FIve O'Clock Shadows
I was in the valley of the shadows of hotels recently with a man I respect greatly, Pok Ku, eating, would you believe it, kerepok lekor. Very Mat Sprong, very KLCC. Half expecting to hear the sound of distant trumpets, strumming guitars and the soft lilt of R.Azmi coming from a steam-powered transistor radio, I looked up to see not the person of Cik Kaleh — Mat Sprong's trishaw man and his eyes and ears in Kuala Trengganu — but the hurried gait of Pak Adib, bearing the weight of many thingamanythings, and apologising for having been detained in a meeting at the Selangor Club.
Been detained at the Selangor Club? Now, that strikes a chord. When I was in town the last time but one, I was sitting there with my retired boss, who was probably the last great editor of our once famous national broadsheet newspaper, listening to him reminiscing about his cycling days to cover proceedings in the Dewan Rakyat then rushing back to look not at notes but into the recesses of his memory to write a 'story' as we called it. Then he'd regurgitate many anecdotes about old stalwarts in days when old stories were melted line by line in a cauldron of boiling lead, then recycled into fresh rows of type metal of today's stories.
Been detained at the Selangor Club? I've been detained there ever since, thinking what a quaint old world this once was, cycling to work, typing 'stories' in top copy and two 'carbons' on finger-powered typewriters, when there was the Spotted Dog and Hash House Harriers. My old boss is long dead now, but I can hear his voice still, and I still remember sitting with him at his favourite seat, looking out into the Padang and at the old Moorish ramparts that presumably kept the plebs safely on the other side.
How life unfolds and unfurls, one into another. Now we were sitting in a valley of hotels, eating kerepok lekor, soon to be joined by the delightful Honeytar, fresh probably from another ten million ringgit deal. In his last episode Mat Sprong was eating much the same thing, in the shadow of a famous Kuala Trengganu institution, Pak Awang Hitam, the kerepok lekor frier and chili dip maker extraordinaire. If I'm not mistaken, Pok Ku once said somewhere that he grew up in a house in Kuala Trengganu that was just a stone's throw (not that I'm accusing him of having thrown any) from Awang Hitam's famous kerepok lekor verandah.

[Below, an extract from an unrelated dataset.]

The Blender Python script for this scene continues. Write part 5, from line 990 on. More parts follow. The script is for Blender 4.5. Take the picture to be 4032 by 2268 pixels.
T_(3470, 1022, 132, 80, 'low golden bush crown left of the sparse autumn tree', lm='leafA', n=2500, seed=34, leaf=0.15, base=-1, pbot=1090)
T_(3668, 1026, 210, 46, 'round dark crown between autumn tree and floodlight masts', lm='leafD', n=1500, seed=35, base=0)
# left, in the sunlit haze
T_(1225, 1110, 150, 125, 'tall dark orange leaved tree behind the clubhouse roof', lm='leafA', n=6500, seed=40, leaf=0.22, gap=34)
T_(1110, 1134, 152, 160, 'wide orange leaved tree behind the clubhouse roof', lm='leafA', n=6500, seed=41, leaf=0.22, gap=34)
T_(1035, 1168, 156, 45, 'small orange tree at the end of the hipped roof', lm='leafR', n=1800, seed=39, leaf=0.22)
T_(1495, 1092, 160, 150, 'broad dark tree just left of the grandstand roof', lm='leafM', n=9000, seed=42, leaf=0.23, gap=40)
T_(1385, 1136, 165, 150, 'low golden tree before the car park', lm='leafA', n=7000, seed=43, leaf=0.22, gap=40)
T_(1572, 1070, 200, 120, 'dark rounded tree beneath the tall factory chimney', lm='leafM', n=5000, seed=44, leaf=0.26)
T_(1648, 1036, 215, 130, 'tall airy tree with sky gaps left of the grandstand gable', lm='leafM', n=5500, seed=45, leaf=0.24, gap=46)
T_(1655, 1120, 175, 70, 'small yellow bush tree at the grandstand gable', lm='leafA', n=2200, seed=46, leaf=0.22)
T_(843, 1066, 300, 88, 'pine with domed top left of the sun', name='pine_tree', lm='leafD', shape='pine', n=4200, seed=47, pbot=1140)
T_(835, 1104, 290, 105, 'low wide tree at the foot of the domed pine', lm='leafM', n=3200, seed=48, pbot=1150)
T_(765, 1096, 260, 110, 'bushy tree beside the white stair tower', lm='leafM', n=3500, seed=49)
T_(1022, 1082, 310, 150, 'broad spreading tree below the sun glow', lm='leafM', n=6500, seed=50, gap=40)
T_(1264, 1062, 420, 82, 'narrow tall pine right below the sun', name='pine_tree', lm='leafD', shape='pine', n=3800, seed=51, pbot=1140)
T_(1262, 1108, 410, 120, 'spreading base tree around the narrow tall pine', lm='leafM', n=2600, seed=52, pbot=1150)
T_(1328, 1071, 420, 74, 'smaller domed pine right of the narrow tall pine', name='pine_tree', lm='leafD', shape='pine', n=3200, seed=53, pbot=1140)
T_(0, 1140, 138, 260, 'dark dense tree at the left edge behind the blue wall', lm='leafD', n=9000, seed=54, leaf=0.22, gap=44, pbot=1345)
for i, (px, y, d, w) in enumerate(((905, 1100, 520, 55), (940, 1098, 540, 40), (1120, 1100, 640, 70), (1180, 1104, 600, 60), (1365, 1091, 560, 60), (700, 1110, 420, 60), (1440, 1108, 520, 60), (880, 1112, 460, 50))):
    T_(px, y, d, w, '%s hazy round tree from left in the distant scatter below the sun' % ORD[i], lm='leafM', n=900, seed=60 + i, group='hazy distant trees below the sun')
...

I've known Pak Adib many years, and it was he who gave me the blogging itch. He once walked out on me as I was eating couscous in a restaurant in the quatrier Latin of Paris, but he promptly came back to pay the bill. Then when I took him up to the rooftop of the Institut du Monde Arabe for some baklava and mint tea, he said he was feling giddy from looking at the flying buttresses of the Notre Dame from such a height, and wanted to go back down to earth. Pak Adib is like that, a man never comfortable in the clouds, feet firmly in terra firma.
Thank you friends, for the time for tea.